◆ Stated exercise ◆
Find how many lines contain "from" and state only that number.

* begin Information shown *

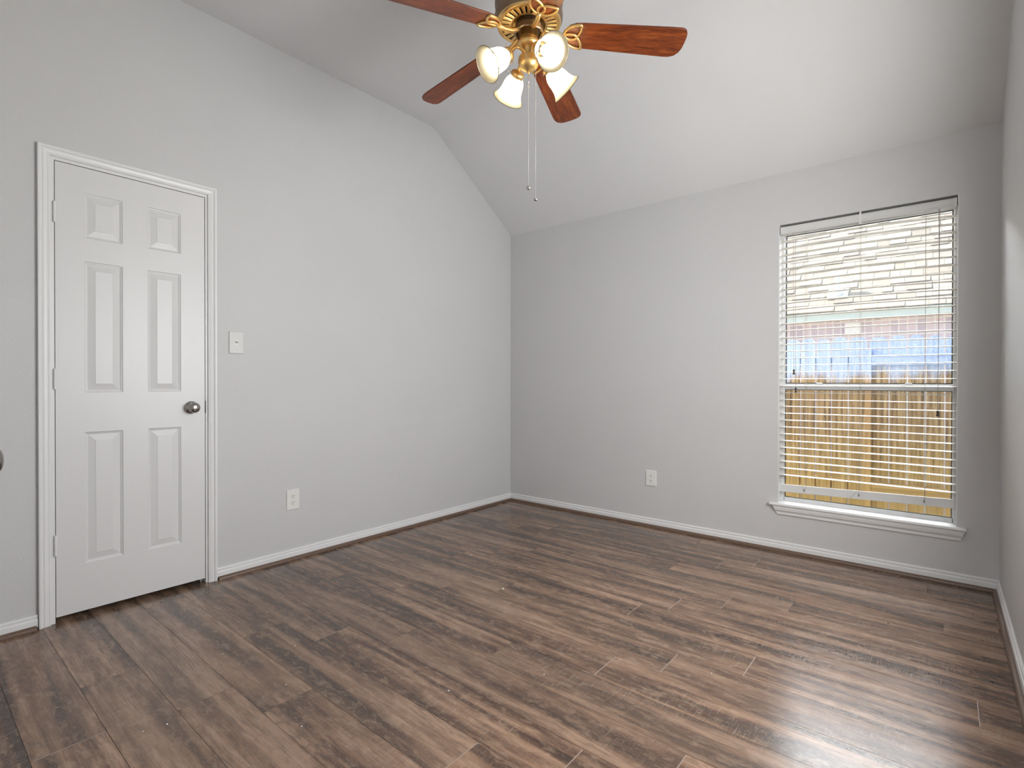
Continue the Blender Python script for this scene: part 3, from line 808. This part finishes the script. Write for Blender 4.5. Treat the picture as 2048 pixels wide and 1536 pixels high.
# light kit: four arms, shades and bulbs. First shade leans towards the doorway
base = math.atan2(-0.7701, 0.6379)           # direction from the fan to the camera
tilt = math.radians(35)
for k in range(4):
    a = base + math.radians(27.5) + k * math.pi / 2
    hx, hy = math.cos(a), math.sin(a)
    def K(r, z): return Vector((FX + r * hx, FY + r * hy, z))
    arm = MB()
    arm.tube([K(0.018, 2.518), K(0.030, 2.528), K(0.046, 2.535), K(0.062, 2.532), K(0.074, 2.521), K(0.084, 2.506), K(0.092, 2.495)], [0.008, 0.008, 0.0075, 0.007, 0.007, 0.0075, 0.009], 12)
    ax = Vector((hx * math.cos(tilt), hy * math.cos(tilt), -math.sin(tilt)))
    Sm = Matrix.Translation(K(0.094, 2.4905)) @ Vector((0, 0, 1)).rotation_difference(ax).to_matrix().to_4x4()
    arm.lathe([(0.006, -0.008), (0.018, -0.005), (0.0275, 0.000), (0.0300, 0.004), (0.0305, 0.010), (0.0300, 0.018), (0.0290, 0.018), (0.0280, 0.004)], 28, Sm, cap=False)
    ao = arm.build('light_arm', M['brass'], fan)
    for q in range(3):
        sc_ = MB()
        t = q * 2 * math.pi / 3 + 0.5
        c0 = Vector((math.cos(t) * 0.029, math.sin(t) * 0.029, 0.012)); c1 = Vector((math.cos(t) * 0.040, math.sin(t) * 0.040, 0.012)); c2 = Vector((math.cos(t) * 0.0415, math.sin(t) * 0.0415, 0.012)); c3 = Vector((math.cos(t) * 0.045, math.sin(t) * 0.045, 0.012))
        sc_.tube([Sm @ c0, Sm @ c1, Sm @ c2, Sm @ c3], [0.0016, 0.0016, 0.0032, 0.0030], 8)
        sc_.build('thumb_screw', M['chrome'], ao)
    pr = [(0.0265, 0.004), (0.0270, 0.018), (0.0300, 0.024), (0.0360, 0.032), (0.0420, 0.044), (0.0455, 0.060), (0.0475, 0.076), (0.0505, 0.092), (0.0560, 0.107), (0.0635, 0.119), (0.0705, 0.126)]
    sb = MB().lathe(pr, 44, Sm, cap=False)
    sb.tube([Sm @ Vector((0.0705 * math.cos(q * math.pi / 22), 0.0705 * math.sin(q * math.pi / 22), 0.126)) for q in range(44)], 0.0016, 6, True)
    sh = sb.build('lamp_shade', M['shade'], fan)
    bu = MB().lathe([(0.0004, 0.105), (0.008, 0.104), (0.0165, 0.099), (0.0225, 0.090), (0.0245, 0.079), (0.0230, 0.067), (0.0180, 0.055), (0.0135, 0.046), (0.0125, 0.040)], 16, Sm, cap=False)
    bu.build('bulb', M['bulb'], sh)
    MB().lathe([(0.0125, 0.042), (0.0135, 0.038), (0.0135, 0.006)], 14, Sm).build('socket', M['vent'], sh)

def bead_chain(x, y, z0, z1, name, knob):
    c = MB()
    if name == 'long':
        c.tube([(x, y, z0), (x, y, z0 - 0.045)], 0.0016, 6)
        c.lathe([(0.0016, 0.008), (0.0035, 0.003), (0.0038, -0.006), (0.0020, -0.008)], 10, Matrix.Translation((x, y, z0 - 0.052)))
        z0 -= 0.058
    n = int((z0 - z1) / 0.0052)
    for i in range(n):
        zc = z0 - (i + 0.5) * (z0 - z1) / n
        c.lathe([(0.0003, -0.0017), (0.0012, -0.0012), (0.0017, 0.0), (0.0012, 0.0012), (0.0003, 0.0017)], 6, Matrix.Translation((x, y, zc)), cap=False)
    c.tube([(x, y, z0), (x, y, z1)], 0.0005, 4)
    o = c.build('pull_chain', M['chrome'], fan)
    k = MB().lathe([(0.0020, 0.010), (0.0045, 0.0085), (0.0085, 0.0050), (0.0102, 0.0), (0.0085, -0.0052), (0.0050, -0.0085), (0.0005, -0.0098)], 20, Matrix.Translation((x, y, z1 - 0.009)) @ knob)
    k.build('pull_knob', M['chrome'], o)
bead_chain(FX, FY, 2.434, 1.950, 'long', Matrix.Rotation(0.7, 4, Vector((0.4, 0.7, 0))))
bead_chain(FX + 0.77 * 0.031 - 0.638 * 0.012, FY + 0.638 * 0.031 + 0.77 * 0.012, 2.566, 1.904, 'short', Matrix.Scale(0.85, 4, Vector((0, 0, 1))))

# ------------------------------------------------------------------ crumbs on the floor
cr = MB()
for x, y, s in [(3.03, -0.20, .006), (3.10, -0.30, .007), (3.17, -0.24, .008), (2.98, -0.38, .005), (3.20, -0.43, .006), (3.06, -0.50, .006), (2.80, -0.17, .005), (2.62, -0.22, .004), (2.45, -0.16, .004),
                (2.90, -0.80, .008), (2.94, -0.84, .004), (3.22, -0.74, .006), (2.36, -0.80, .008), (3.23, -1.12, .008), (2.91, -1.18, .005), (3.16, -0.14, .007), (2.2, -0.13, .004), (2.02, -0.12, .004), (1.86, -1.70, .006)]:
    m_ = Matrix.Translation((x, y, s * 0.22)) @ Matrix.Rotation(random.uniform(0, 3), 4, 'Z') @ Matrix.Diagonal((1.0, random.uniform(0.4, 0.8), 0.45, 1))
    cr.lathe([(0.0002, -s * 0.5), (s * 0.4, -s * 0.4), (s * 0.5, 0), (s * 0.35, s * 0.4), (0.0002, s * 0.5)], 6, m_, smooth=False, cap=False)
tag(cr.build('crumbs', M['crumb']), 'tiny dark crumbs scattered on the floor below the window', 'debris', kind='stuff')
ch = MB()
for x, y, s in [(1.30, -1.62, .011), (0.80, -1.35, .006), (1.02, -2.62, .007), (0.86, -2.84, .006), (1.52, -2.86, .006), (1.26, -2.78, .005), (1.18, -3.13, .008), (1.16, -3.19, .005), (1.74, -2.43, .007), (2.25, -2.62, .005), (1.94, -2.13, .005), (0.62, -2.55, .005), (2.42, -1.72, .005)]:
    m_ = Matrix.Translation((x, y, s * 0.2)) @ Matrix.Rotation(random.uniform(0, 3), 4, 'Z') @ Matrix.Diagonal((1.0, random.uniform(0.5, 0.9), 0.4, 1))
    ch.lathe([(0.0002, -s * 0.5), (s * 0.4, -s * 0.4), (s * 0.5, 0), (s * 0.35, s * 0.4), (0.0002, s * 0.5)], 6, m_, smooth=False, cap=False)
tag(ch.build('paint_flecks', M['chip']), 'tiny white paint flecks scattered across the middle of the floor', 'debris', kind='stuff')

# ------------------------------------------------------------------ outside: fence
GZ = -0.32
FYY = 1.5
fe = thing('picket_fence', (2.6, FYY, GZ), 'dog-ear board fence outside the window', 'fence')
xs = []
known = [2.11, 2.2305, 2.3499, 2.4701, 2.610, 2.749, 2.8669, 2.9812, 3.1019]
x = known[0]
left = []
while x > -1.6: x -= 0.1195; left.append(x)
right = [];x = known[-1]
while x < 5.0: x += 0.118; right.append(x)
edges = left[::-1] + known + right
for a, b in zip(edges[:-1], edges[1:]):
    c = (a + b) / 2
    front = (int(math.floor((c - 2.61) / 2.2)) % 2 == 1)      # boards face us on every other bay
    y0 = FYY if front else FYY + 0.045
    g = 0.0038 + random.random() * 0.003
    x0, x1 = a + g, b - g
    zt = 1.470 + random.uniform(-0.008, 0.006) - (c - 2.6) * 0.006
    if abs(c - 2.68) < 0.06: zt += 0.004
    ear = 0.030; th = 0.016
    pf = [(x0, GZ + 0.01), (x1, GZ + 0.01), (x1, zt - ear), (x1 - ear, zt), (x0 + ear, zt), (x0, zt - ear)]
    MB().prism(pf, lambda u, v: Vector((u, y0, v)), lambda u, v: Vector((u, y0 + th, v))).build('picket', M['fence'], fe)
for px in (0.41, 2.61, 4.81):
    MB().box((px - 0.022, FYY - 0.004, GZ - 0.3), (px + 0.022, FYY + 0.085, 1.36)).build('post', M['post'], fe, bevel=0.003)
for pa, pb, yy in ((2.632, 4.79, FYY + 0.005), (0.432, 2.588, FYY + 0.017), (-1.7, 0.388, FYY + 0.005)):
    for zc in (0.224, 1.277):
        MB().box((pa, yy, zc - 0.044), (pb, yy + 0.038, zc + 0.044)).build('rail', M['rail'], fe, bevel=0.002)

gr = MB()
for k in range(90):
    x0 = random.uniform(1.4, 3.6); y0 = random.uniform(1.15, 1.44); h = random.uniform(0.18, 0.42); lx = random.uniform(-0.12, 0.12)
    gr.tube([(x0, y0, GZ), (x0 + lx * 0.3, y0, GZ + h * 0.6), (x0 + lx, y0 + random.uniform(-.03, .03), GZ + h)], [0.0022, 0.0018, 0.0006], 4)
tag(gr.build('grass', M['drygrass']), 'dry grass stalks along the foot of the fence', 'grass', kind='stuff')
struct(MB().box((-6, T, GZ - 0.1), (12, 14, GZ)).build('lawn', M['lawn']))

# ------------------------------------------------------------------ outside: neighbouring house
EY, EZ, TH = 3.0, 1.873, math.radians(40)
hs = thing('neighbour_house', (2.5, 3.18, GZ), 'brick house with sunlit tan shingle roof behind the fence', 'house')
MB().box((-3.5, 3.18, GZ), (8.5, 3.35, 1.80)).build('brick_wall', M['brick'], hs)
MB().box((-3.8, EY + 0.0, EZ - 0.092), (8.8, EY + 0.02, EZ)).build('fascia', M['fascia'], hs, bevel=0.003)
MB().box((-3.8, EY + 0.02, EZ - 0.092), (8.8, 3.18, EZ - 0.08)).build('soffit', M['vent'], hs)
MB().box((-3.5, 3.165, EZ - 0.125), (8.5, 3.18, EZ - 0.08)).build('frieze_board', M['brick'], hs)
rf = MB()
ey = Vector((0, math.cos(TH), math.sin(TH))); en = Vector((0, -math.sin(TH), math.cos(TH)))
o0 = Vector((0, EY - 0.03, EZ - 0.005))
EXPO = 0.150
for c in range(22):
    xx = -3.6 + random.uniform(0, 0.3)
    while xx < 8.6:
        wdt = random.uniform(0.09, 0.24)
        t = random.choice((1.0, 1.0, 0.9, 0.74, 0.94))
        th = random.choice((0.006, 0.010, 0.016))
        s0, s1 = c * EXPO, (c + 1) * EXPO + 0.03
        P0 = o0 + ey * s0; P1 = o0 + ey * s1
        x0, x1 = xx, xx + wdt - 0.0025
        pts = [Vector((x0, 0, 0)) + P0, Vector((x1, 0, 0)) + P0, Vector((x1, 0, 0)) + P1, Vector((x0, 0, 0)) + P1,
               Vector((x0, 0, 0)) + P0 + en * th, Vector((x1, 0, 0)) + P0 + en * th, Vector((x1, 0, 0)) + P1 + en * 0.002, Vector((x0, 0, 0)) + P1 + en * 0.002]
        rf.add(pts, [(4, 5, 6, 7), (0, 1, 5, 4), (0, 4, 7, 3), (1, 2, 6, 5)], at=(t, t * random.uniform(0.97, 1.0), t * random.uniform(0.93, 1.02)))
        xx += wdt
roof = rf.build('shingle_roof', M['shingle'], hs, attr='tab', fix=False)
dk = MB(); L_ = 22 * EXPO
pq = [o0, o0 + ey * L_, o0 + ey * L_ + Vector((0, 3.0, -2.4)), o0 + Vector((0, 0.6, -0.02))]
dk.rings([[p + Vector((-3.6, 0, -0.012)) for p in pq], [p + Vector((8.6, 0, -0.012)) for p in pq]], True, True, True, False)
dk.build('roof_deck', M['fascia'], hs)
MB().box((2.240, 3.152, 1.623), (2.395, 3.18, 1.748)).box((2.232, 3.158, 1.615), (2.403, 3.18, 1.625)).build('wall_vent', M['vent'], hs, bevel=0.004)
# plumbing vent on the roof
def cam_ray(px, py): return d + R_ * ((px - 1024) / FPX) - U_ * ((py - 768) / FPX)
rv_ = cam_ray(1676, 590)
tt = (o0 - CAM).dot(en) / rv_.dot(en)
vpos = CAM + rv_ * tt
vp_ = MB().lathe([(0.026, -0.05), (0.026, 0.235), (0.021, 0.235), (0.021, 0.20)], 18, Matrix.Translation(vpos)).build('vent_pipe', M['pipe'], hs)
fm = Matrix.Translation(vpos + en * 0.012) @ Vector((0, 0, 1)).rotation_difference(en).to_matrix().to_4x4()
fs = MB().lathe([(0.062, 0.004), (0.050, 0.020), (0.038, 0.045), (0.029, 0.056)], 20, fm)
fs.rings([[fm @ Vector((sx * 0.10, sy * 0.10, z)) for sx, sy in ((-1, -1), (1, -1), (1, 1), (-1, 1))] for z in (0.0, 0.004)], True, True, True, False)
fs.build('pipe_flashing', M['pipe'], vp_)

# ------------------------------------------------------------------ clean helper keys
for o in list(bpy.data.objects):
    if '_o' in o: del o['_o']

* end Information shown *

◆ Response to this exercise ◆
2